Requirements:
Each line below must be set down exactly; omit any image you find.
----------------------------------------
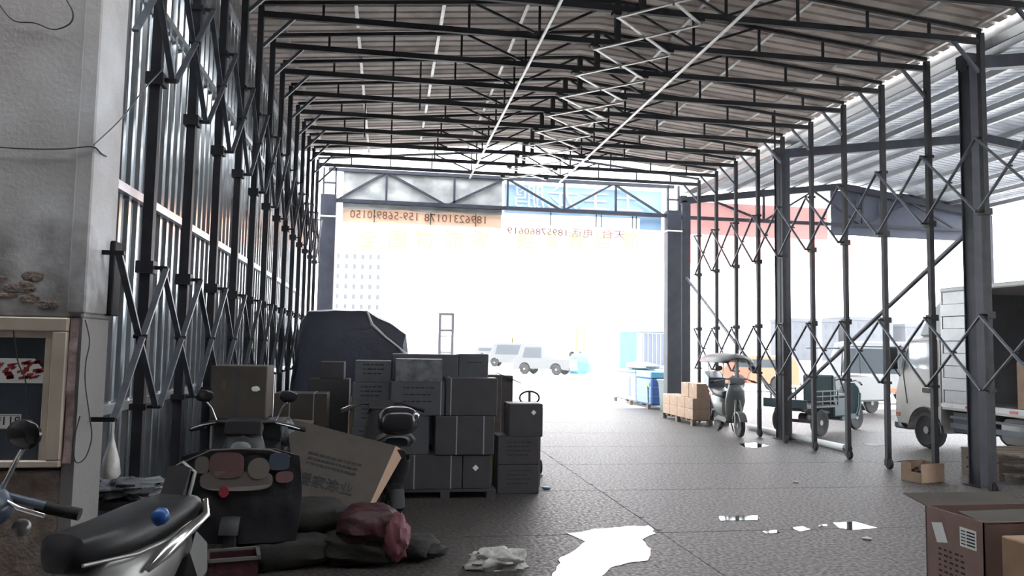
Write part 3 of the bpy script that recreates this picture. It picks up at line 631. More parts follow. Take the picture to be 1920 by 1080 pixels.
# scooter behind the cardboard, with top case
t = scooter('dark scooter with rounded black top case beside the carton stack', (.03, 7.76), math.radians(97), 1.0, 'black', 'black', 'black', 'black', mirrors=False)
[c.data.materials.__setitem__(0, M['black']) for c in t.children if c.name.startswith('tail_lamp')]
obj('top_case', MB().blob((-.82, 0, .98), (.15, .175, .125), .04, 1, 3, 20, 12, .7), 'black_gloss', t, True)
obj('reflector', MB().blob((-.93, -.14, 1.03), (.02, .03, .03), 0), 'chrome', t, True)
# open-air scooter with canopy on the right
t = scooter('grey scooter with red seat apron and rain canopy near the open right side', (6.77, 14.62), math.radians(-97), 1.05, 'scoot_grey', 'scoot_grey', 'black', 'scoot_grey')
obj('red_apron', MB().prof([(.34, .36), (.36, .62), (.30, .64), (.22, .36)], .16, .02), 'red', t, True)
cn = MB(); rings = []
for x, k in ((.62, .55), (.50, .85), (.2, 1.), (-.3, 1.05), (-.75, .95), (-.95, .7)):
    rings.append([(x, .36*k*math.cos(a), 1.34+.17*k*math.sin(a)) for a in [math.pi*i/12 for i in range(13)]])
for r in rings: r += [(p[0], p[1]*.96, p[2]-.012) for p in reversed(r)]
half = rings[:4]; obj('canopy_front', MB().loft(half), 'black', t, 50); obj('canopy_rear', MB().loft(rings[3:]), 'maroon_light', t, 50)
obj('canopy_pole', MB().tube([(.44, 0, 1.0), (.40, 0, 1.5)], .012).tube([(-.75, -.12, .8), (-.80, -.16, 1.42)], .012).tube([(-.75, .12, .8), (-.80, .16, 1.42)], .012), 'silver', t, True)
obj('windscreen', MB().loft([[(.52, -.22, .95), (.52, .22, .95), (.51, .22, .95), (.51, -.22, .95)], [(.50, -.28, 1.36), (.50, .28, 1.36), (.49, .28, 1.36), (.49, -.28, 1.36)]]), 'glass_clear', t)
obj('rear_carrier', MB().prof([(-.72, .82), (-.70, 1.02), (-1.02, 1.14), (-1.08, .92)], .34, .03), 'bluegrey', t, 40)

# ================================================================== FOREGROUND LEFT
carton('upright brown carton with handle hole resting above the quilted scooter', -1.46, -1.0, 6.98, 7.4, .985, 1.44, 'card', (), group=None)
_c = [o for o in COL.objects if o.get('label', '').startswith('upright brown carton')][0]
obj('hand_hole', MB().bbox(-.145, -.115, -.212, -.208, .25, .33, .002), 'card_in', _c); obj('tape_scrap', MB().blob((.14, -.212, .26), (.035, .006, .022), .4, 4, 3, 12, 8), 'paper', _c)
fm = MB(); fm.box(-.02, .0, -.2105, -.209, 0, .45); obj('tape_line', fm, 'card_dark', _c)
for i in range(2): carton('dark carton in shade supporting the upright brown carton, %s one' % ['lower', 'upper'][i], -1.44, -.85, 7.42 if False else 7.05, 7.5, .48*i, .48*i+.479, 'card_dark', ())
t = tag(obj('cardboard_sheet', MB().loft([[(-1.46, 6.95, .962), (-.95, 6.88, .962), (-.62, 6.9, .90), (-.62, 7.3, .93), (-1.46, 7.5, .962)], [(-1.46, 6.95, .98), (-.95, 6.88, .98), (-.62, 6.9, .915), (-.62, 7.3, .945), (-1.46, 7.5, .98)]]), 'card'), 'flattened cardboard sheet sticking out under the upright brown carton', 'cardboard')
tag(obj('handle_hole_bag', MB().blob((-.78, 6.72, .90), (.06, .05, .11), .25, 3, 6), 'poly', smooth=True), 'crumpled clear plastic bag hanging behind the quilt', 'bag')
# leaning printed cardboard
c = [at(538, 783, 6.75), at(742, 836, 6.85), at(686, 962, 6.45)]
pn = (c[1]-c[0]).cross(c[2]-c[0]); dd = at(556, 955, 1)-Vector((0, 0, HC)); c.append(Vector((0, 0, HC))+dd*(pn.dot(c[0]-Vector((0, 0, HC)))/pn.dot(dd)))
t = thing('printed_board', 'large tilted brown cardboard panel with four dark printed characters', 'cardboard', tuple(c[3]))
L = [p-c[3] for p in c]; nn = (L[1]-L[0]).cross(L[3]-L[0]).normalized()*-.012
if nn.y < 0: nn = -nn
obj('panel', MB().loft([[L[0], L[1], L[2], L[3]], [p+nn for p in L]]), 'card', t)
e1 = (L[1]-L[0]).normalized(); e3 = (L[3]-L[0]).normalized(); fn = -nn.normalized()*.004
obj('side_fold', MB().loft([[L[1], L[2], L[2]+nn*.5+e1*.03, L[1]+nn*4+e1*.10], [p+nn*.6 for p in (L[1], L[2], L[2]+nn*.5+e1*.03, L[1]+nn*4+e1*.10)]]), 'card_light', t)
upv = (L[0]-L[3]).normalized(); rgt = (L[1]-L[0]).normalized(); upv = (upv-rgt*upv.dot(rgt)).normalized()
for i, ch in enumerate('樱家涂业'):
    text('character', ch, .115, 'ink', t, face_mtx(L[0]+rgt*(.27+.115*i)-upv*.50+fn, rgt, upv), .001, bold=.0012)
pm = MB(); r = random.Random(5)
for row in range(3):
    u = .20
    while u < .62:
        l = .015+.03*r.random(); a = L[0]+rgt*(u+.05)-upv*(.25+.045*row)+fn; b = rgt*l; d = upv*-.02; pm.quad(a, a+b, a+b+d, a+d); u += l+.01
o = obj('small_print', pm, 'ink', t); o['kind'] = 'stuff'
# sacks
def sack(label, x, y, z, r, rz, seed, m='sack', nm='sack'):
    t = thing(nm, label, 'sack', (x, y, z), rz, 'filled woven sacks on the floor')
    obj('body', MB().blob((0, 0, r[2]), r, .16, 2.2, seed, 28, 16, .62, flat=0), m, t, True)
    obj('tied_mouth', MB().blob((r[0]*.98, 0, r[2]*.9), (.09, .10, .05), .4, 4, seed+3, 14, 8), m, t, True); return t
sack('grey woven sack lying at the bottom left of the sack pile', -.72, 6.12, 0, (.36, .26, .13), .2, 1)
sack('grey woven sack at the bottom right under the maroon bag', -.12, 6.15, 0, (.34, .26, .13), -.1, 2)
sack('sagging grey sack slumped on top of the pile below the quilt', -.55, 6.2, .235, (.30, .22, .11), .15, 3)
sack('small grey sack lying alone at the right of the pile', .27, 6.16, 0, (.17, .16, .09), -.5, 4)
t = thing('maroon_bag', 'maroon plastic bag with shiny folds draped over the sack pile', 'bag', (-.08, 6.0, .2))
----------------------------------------
Correct result:
Write part 3 of the bpy script that recreates this picture. It picks up at line 631. More parts follow. Take the picture to be 1920 by 1080 pixels.
# scooter behind the cardboard, with top case
t = scooter('dark scooter with rounded black top case beside the carton stack', (.03, 7.76), math.radians(97), 1.0, 'black', 'black', 'black', 'black', mirrors=False)
[c.data.materials.__setitem__(0, M['black']) for c in t.children if c.name.startswith('tail_lamp')]
obj('top_case', MB().blob((-.82, 0, .98), (.15, .175, .125), .04, 1, 3, 20, 12, .7), 'black_gloss', t, True)
obj('reflector', MB().blob((-.93, -.14, 1.03), (.02, .03, .03), 0), 'chrome', t, True)
# open-air scooter with canopy on the right
t = scooter('grey scooter with red seat apron and rain canopy near the open right side', (6.77, 14.62), math.radians(-97), 1.05, 'scoot_grey', 'scoot_grey', 'black', 'scoot_grey')
obj('red_apron', MB().prof([(.34, .36), (.36, .62), (.30, .64), (.22, .36)], .16, .02), 'red', t, True)
cn = MB(); rings = []
for x, k in ((.62, .55), (.50, .85), (.2, 1.), (-.3, 1.05), (-.75, .95), (-.95, .7)):
    rings.append([(x, .36*k*math.cos(a), 1.34+.17*k*math.sin(a)) for a in [math.pi*i/12 for i in range(13)]])
for r in rings: r += [(p[0], p[1]*.96, p[2]-.012) for p in reversed(r)]
half = rings[:4]; obj('canopy_front', MB().loft(half), 'black', t, 50); obj('canopy_rear', MB().loft(rings[3:]), 'maroon_light', t, 50)
obj('canopy_pole', MB().tube([(.44, 0, 1.0), (.40, 0, 1.5)], .012).tube([(-.75, -.12, .8), (-.80, -.16, 1.42)], .012).tube([(-.75, .12, .8), (-.80, .16, 1.42)], .012), 'silver', t, True)
obj('windscreen', MB().loft([[(.52, -.22, .95), (.52, .22, .95), (.51, .22, .95), (.51, -.22, .95)], [(.50, -.28, 1.36), (.50, .28, 1.36), (.49, .28, 1.36), (.49, -.28, 1.36)]]), 'glass_clear', t)
obj('rear_carrier', MB().prof([(-.72, .82), (-.70, 1.02), (-1.02, 1.14), (-1.08, .92)], .34, .03), 'bluegrey', t, 40)

# ================================================================== FOREGROUND LEFT
carton('upright brown carton with handle hole resting above the quilted scooter', -1.46, -1.0, 6.98, 7.4, .985, 1.44, 'card', (), group=None)
_c = [o for o in COL.objects if o.get('label', '').startswith('upright brown carton')][0]
obj('hand_hole', MB().bbox(-.145, -.115, -.212, -.208, .25, .33, .002), 'card_in', _c); obj('tape_scrap', MB().blob((.14, -.212, .26), (.035, .006, .022), .4, 4, 3, 12, 8), 'paper', _c)
fm = MB(); fm.box(-.02, .0, -.2105, -.209, 0, .45); obj('tape_line', fm, 'card_dark', _c)
for i in range(2): carton('dark carton in shade supporting the upright brown carton, %s one' % ['lower', 'upper'][i], -1.44, -.85, 7.42 if False else 7.05, 7.5, .48*i, .48*i+.479, 'card_dark', ())
t = tag(obj('cardboard_sheet', MB().loft([[(-1.46, 6.95, .962), (-.95, 6.88, .962), (-.62, 6.9, .90), (-.62, 7.3, .93), (-1.46, 7.5, .962)], [(-1.46, 6.95, .98), (-.95, 6.88, .98), (-.62, 6.9, .915), (-.62, 7.3, .945), (-1.46, 7.5, .98)]]), 'card'), 'flattened cardboard sheet sticking out under the upright brown carton', 'cardboard')
tag(obj('handle_hole_bag', MB().blob((-.78, 6.72, .90), (.06, .05, .11), .25, 3, 6), 'poly', smooth=True), 'crumpled clear plastic bag hanging behind the quilt', 'bag')
# leaning printed cardboard
c = [at(538, 783, 6.75), at(742, 836, 6.85), at(686, 962, 6.45)]
pn = (c[1]-c[0]).cross(c[2]-c[0]); dd = at(556, 955, 1)-Vector((0, 0, HC)); c.append(Vector((0, 0, HC))+dd*(pn.dot(c[0]-Vector((0, 0, HC)))/pn.dot(dd)))
t = thing('printed_board', 'large tilted brown cardboard panel with four dark printed characters', 'cardboard', tuple(c[3]))
L = [p-c[3] for p in c]; nn = (L[1]-L[0]).cross(L[3]-L[0]).normalized()*-.012
if nn.y < 0: nn = -nn
obj('panel', MB().loft([[L[0], L[1], L[2], L[3]], [p+nn for p in L]]), 'card', t)
e1 = (L[1]-L[0]).normalized(); e3 = (L[3]-L[0]).normalized(); fn = -nn.normalized()*.004
obj('side_fold', MB().loft([[L[1], L[2], L[2]+nn*.5+e1*.03, L[1]+nn*4+e1*.10], [p+nn*.6 for p in (L[1], L[2], L[2]+nn*.5+e1*.03, L[1]+nn*4+e1*.10)]]), 'card_light', t)
upv = (L[0]-L[3]).normalized(); rgt = (L[1]-L[0]).normalized(); upv = (upv-rgt*upv.dot(rgt)).normalized()
for i, ch in enumerate('樱家涂业'):
    text('character', ch, .115, 'ink', t, face_mtx(L[0]+rgt*(.27+.115*i)-upv*.50+fn, rgt, upv), .001, bold=.0012)
pm = MB(); r = random.Random(5)
for row in range(3):
    u = .20
    while u < .62:
        l = .015+.03*r.random(); a = L[0]+rgt*(u+.05)-upv*(.25+.045*row)+fn; b = rgt*l; d = upv*-.02; pm.quad(a, a+b, a+b+d, a+d); u += l+.01
o = obj('small_print', pm, 'ink', t); o['kind'] = 'stuff'
# sacks
def sack(label, x, y, z, r, rz, seed, m='sack', nm='sack'):
    t = thing(nm, label, 'sack', (x, y, z), rz, 'filled woven sacks on the floor')
    obj('body', MB().blob((0, 0, r[2]), r, .16, 2.2, seed, 28, 16, .62, flat=0), m, t, True)
    obj('tied_mouth', MB().blob((r[0]*.98, 0, r[2]*.9), (.09, .10, .05), .4, 4, seed+3, 14, 8), m, t, True); return t
sack('grey woven sack lying at the bottom left of the sack pile', -.72, 6.12, 0, (.36, .26, .13), .2, 1)
sack('grey woven sack at the bottom right under the maroon bag', -.12, 6.15, 0, (.34, .26, .13), -.1, 2)
sack('sagging grey sack slumped on top of the pile below the quilt', -.55, 6.2, .235, (.30, .22, .11), .15, 3)
sack('small grey sack lying alone at the right of the pile', .27, 6.16, 0, (.17, .16, .09), -.5, 4)
t = thing('maroon_bag', 'maroon plastic bag with shiny folds draped over the sack pile', 'bag', (-.08, 6.0, .2))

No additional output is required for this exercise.